Phia Exiner today releases her third album When I'm Holding You I'm Holding Me. Recorded live with a world-class band, the recording features Exiner on piano, Tony Floyd (The Black Sorrows) on drums, Jonathan Zion (Deborah Conway, Lior) on double bass, Gus Rigby (Fools) on flute and saxophone, Harry Angus (The Cat Empire) on horns and woodwinds and produced by Nick Huggins (The Dirty Three).
Phia is a composer, musician and songwriter of unusual breadth and this is reflected within this album. When I'm Holding You, I'm Holding Me shows an artist confident in herself, where she is and where she's come from in her return to the piano, the instrument of her youth and the instrument her mother played to her. Written in the brief snatches of time when her son napped in the year after his birth, through sleep deprivation and the deepening understanding of herself as she grew into becoming a mother. The songs of When I'm Holding You, I'm Holding Me map this singular time, the slow unfurling of discovery, of her son and herself.
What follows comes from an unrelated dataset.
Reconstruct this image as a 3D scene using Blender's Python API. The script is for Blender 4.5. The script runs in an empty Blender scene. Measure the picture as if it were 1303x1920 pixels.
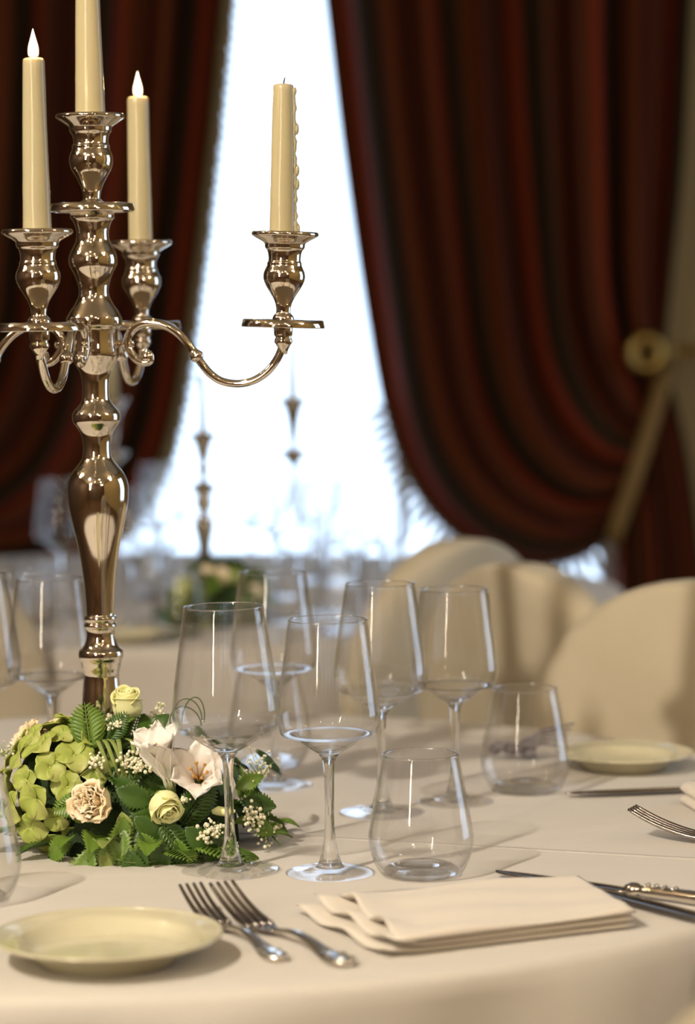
import bpy, bmesh, math, random
from math import sin, cos, pi, radians as R, atan, tan, sqrt
from mathutils import Vector, Matrix, Quaternion
random.seed(7)
C = bpy.context.scene.collection
sc = bpy.context.scene

# ---------------------------------------------------------------- camera
F = 5000.0                       # focal length in pixels of the 1303x1920 frame
PITCH = atan(360 / F)            # horizon at y = 600
ROLL = R(0.55)
TZ = 0.76                        # table top
HC = TZ + 0.463                  # eye height
CAM = Vector((0, 0, HC))
_f = Vector((0, cos(PITCH), -sin(PITCH)))
_u0 = Vector((0, sin(PITCH), cos(PITCH)))
_r0 = Vector((1, 0, 0))
_r = _r0 * cos(ROLL) - _u0 * sin(ROLL)
_u = _u0 * cos(ROLL) + _r0 * sin(ROLL)
cam_d = bpy.data.cameras.new('camera'); cam = bpy.data.objects.new('camera', cam_d); C.objects.link(cam)
m = Matrix((( _r.x, _u.x, -_f.x, 0), (_r.y, _u.y, -_f.y, 0), (_r.z, _u.z, -_f.z, HC), (0, 0, 0, 1)))
cam.matrix_world = m
cam_d.sensor_fit = 'VERTICAL'; cam_d.sensor_height = 36; cam_d.sensor_width = 24
cam_d.lens = F / 1920 * 36
cam_d.clip_start = 0.05; cam_d.clip_end = 60
cam_d.dof.use_dof = True; cam_d.dof.focus_distance = 2.30
cam_d.dof.aperture_fstop = (F / 1920 * 36) / 26.0
sc.camera = cam

def ray(px, py): return _f + _r * ((px - 651.5) / F) + _u * ((960 - py) / F)
def G(px, py, z=TZ):
    d = ray(px, py); return CAM + d * ((z - HC) / d.z)
def PY(px, py, Y):
    d = ray(px, py); return CAM + d * (Y / d.y)

# ---------------------------------------------------------------- world and light
w = bpy.data.worlds.new('daylight'); sc.world = w; w.use_nodes = True
nt = w.node_tree; bg = nt.nodes['Background']
bg.inputs[0].default_value = (0.60, 0.77, 1.0, 1); bg.inputs[1].default_value = 3.8
sc.view_settings.view_transform = 'Standard'; sc.view_settings.look = 'None'
sc.view_settings.gamma = 1; sc.view_settings.use_curve_mapping = False
sc.view_settings.exposure = -0.10
sc.cycles.max_bounces = 14; sc.cycles.transparent_max_bounces = 32
sc.cycles.transmission_bounces = 12; sc.cycles.glossy_bounces = 6; sc.cycles.diffuse_bounces = 4
sc.cycles.sample_clamp_indirect = 12; sc.cycles.caustics_refractive = True; sc.cycles.caustics_reflective = True
sc.cycles.blur_glossy = 0.3
sc.cycles.use_denoising = True

RX0, RX1, RY0, RY1, RZ = -3.0, 2.6, -2.6, 6.25, 3.1      # room
WX0, WX1, WZ1 = -0.98, 0.66, 2.75                          # window of the back wall
SY0, SY1, SZ0, SZ1 = 2.9, 4.3, 0.5, 2.5                    # window of the right wall

def add_light(name, kind, loc, energy, color, size=0.1, target=None, **kw):
    d = bpy.data.lights.new(name, kind); o = bpy.data.objects.new(name, d); C.objects.link(o)
    o.location = loc; d.energy = energy; d.color = color
    if kind == 'AREA':
        d.shape = 'RECTANGLE'; d.size = size; d.size_y = kw.get('sy', size)
    elif kind != 'SUN': d.shadow_soft_size = size
    if kind == 'SPOT': d.spot_size = kw.get('angle', 1.2); d.spot_blend = kw.get('blend', .6)
    if target is not None:
        o.rotation_euler = (Vector(target) - Vector(loc)).to_track_quat('-Z', 'Y').to_euler()
    return o
p1 = add_light('window_portal', 'AREA', ((WX0 + WX1) / 2, RY1 + .25, WZ1 / 2), 1, (1, 1, 1), WX1 - WX0, ((WX0 + WX1) / 2, 0, WZ1 / 2), sy=WZ1)
p1.data.cycles.is_portal = True
p2 = add_light('window_portal', 'AREA', (RX1 + .25, (SY0 + SY1) / 2, (SZ0 + SZ1) / 2), 1, (1, 1, 1), SY1 - SY0, (0, (SY0 + SY1) / 2, (SZ0 + SZ1) / 2), sy=SZ1 - SZ0)
p2.data.cycles.is_portal = True
WARM = (1.0, 0.89, 0.74)
KEY = (-1.35, 0.55, 2.85)
key = add_light('ceiling_spot_light', 'SPOT', KEY, 310, WARM, .035, (0.05, 2.6, .8), angle=.95, blend=.8)
# general warm room light of the chandeliers behind the camera comes with their builder below
CHAND = [(-1.7, -1.2, 2.45), (1.2, -1.2, 2.45), (-1.9, 2.2, 2.5), (1.5, 1.6, 2.5)]
CHAND_POWER = 13
SPOTS = [(KEY[0], KEY[1]), (0.35, 0.1), (0.9, -.9), (-.6, -.9)]

# ---------------------------------------------------------------- materials
def mat(name, col=(.5, .5, .5), rough=.5, metal=0, **kw):
    m = bpy.data.materials.new(name); m.use_nodes = True
    b = m.node_tree.nodes['Principled BSDF']
    b.inputs['Base Color'].default_value = (*col, 1); b.inputs['Roughness'].default_value = rough
    b.inputs['Metallic'].default_value = metal
    for k, v in kw.items():
        k2 = k.replace('_', ' ')
        if k2 in b.inputs:
            b.inputs[k2].default_value = v if not isinstance(v, tuple) or len(v) == 4 or k == 'Subsurface_Radius' else (*v, 1)
    return m
def N(m, t, **kw):
    n = m.node_tree.nodes.new(t)
    for k, v in kw.items(): setattr(n, k, v)
    return n
def L(m, a, b): m.node_tree.links.new(a, b)
def bsdf(m): return m.node_tree.nodes['Principled BSDF']
def noisy(m, scale, amt, c2=None, bump=0, coord='Object', dist=.002, detail=4, stretch=None):
    tc = N(m, 'ShaderNodeTexCoord'); no = N(m, 'ShaderNodeTexNoise'); no.inputs['Scale'].default_value = scale
    no.inputs['Detail'].default_value = detail
    src = tc.outputs[coord]
    if stretch:
        mp = N(m, 'ShaderNodeMapping'); mp.inputs['Scale'].default_value = stretch; L(m, src, mp.inputs[0]); src = mp.outputs[0]
    L(m, src, no.inputs['Vector'])
    if c2:
        mx = N(m, 'ShaderNodeMix', data_type='RGBA'); b = bsdf(m)
        mx.inputs[6].default_value = b.inputs['Base Color'].default_value; mx.inputs[7].default_value = (*c2, 1)
        mr = N(m, 'ShaderNodeMapRange'); mr.inputs[1].default_value = .5 - amt; mr.inputs[2].default_value = .5 + amt
        L(m, no.outputs[0], mr.inputs[0]); L(m, mr.outputs[0], mx.inputs[0]); L(m, mx.outputs[2], b.inputs['Base Color'])
    if bump:
        bp = N(m, 'ShaderNodeBump'); bp.inputs['Strength'].default_value = bump; bp.inputs['Distance'].default_value = dist
        L(m, no.outputs[0], bp.inputs['Height']); L(m, bp.outputs[0], bsdf(m).inputs['Normal'])
    return m

M = {}
M['cloth'] = noisy(mat('white_tablecloth', (.60, .565, .515), .85, Sheen_Weight=.2), 9, .3, (.57, .53, .48), .35, dist=.004, stretch=(1, 3, 1))
M['napkin'] = noisy(mat('napkin_linen', (.68, .62, .54), .85, Sheen_Weight=.3), 300, .3, None, .2, dist=.0006)
M['chair'] = noisy(mat('chair_cover', (.53, .465, .345), .8, Sheen_Weight=.1), 14, .3, (.50, .435, .31), .5, dist=.01)
M['silver'] = noisy(mat('polished_silver', (.80, .73, .63), .06, 1), 30, .3, None, .04, dist=.002)
M['steel'] = mat('cutlery_steel', (.70, .66, .60), .13, 1)
M['dsteel'] = mat('knife_steel', (.40, .36, .33), .18, 1)
M['plate'] = mat('cream_porcelain', (.58, .54, .38), .16, Coat_Weight=.5)
M['wax'] = mat('candle_wax', (.48, .42, .255), .20, Subsurface_Weight=.22, Subsurface_Radius=(.02, .012, .005), Subsurface_Scale=.6)
M['wick'] = mat('charred_wick', (.02, .015, .01), .9)
M['wall'] = noisy(mat('beige_wall', (.46, .35, .16), .8), 3, .3, (.42, .32, .145), .1)
M['panel'] = noisy(mat('dark_wood_panelling', (.13, .075, .04), .5), 6, .3, (.09, .05, .025), .1, stretch=(8, 8, .6))
M['wallw'] = mat('ceiling_paint', (.40, .34, .24), .9)
M['floor'] = noisy(mat('brown_floor', (.14, .08, .045), .35), 5, .3, (.09, .05, .03), 0, stretch=(1, 8, 1))
M['frame'] = mat('white_window_frame', (.75, .75, .72), .4)
M['gold'] = mat('gold_brass', (.50, .36, .12), .32, 1)
M['cord'] = noisy(mat('gold_cord', (.30, .185, .055), .6), 120, .3, (.20, .12, .03), .4)
M['fringe'] = noisy(mat('olive_gold_fringe', (.22, .18, .09), .7), 90, .3, (.32, .26, .14), .3)
M['wfringe'] = noisy(mat('pale_fringe', (.55, .55, .50), .8), 90, .3, (.35, .34, .30), .3)
M['leaf'] = noisy(mat('dark_leaf', (.030, .075, .008), .40), 40, .2, (.06, .125, .014), .4)
M['leaf2'] = noisy(mat('mid_leaf', (.085, .175, .018), .40), 40, .2, (.18, .27, .04), .4)
M['leaf3'] = noisy(mat('pale_leaf', (.20, .27, .05), .45), 40, .25, (.27, .32, .10), .3)
M['foam'] = noisy(mat('dark_moss', (.012, .03, .008), .9), 60, .3, (.03, .06, .012), 1.0, dist=.01)
M['hyd'] = noisy(mat('green_hydrangea', (.33, .42, .06), .5, Subsurface_Weight=.15, Subsurface_Radius=(.01, .01, .003), Subsurface_Scale=.3), 28, .20, (.46, .47, .16), .25)
M['rose'] = noisy(mat('ivory_rose', (.90, .86, .45), .5, Subsurface_Weight=.2, Subsurface_Radius=(.01, .008, .004), Subsurface_Scale=.3), 30, .3, (.78, .80, .40), .2)
M['dry'] = noisy(mat('dried_rose', (.90, .80, .62), .6), 45, .22, (.80, .60, .32), .5)
M['lily'] = noisy(mat('white_lily', (.88, .85, .79), .45, Subsurface_Weight=.2, Subsurface_Radius=(.01, .008, .006), Subsurface_Scale=.3), 35, .18, (.84, .76, .70), .3, stretch=(1, 1, 1))
M['gyp'] = mat('cream_buds', (.80, .76, .56), .7)
M['stem'] = mat('green_stem', (.20, .28, .07), .5)
M['dark_orn'] = noisy(mat('grey_ornament', (.10, .085, .09), .5), 80, .3, (.20, .18, .22), .5)
M['petal2'] = mat('orange_flower', (.55, .28, .06), .6)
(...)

"My third album was written in the year after my son's birth and the songs map this singular time, of discovering my son and rediscovering myself, and drawing on my formative piano influences of Brad Mehldau, Carole King and Bill Evans." Phia
How To Survive An Avalanche, is the fourth single and focus track of the album . This stunning song features Phia solo at the piano, and is her at her most honest and vulnerable. Highlighting her lyrical, classically-trained piano technique and her tender, heartbreaking vocals which weave a story of those early months of parenthood, broken sleep and finding herself in her new reality of motherhood with the avalanche of change.
"This song was written after a particularly bad night of sleep broken by breastfeeding. I read an interview with a mountain climber who had become an expert in avalanche rescues. Her advice was to not get caught up in the race, or the idea you had of how long it would take to reach the summit. The mountain is the boss. You have to surrender and know that you can't conquer the mountain and the weather through force of mind. This felt like such an incredible analogy for having a baby and adjusting to their rhythms. Ultimately you need to surrender to the force of nature that is your child. In some ways it feels like the opposite of everything I'd been adjusting my life to as an adult, being in control of my time and being the boss. And now I had to unlearn it, and allow myself to let go of control." Phia
Originally training as a jazz pianist, Phia achieved a cult following during her time living in Europe with her unique use of the kalimba (thumb piano) accompanied by loop and effect pedals. Since returning to Melbourne, Australia she has founded and creatively directs 500 piece choir Melbourne Indie Voices as well as composing and arranging for film and television and releasing two albums under her own name. The thread which runs through all her work is her authentic and sincere voice, and playful and expert musicality.